BEGIN
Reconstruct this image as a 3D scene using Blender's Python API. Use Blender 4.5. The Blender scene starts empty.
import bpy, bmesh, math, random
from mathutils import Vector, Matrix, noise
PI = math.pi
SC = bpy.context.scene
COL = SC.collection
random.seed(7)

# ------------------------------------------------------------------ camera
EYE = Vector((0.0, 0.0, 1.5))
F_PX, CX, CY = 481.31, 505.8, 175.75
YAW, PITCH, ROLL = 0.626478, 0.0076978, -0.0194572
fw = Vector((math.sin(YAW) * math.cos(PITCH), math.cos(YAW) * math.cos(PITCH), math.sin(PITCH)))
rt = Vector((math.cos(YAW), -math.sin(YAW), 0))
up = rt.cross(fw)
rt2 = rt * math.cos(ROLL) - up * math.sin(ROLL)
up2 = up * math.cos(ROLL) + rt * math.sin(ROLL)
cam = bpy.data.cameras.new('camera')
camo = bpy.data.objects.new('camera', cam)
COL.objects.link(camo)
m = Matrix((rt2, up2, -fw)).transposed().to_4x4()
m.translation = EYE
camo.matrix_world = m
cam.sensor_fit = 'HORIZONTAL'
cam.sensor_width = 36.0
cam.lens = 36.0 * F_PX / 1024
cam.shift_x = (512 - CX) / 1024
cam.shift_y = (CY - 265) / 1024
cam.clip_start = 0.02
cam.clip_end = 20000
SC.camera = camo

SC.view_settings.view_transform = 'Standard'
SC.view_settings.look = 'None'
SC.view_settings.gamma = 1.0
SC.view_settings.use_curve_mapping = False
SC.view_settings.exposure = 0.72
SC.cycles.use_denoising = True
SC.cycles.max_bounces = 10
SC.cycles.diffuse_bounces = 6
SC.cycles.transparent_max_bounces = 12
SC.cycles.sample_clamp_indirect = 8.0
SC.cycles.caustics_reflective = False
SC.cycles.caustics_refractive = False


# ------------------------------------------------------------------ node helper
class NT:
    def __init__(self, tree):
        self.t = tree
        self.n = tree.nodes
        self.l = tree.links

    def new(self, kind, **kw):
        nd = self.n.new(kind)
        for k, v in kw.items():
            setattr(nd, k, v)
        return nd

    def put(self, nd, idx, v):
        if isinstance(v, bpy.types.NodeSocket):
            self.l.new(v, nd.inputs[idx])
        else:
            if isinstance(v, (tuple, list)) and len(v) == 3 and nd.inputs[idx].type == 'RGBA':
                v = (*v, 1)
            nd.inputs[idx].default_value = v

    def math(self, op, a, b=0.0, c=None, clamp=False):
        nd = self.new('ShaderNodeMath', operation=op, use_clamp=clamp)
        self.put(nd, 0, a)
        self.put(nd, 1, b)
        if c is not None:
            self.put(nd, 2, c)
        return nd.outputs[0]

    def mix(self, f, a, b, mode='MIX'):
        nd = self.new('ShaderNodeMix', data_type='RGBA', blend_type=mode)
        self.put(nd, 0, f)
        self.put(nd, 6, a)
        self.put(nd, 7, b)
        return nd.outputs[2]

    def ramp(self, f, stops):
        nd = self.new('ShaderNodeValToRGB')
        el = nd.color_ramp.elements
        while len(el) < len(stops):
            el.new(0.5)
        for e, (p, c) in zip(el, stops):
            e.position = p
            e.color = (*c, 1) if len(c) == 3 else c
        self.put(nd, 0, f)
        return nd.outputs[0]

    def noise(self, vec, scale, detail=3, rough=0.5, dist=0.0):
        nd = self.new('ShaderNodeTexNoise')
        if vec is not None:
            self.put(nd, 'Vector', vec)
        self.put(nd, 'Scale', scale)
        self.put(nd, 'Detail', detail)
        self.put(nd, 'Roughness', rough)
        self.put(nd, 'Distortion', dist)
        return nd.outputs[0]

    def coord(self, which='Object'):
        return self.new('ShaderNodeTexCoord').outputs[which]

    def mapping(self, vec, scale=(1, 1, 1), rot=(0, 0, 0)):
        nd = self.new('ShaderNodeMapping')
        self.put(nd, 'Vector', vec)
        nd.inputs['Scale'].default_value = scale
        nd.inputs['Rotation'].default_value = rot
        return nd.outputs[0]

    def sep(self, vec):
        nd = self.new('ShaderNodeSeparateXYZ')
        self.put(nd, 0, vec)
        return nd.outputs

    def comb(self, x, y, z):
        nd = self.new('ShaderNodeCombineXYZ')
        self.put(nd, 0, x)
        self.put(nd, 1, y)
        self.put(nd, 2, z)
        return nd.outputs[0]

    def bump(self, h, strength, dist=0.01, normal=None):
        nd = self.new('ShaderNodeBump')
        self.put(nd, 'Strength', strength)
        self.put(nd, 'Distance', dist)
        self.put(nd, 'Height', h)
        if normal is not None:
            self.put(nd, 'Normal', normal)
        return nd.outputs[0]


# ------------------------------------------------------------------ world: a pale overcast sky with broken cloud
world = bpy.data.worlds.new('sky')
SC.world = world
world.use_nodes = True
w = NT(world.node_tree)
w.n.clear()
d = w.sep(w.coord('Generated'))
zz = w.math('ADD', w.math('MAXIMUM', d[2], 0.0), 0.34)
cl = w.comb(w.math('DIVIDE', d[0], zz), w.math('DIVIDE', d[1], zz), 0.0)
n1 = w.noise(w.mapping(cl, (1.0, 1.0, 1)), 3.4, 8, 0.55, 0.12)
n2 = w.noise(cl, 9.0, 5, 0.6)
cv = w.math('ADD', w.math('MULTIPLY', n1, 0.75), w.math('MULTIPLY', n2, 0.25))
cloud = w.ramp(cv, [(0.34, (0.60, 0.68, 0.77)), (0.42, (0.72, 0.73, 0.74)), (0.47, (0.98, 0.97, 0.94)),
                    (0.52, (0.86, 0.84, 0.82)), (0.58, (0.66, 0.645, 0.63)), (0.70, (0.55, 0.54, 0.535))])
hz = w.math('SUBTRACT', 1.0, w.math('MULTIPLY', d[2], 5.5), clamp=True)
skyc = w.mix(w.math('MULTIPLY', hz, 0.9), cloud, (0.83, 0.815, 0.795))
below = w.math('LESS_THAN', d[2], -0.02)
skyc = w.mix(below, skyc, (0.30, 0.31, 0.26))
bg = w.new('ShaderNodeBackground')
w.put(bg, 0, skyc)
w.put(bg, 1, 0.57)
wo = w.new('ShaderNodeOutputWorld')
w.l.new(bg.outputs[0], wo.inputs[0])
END
#### Task brief:
In the listing above, reproduce the first line and each one after it through the line that contains "random.seed(7)".

#### Response to this task:
Reconstruct this image as a 3D scene using Blender's Python API. Use Blender 4.5. The Blender scene starts empty.
import bpy, bmesh, math, random
from mathutils import Vector, Matrix, noise
PI = math.pi
SC = bpy.context.scene
COL = SC.collection
random.seed(7)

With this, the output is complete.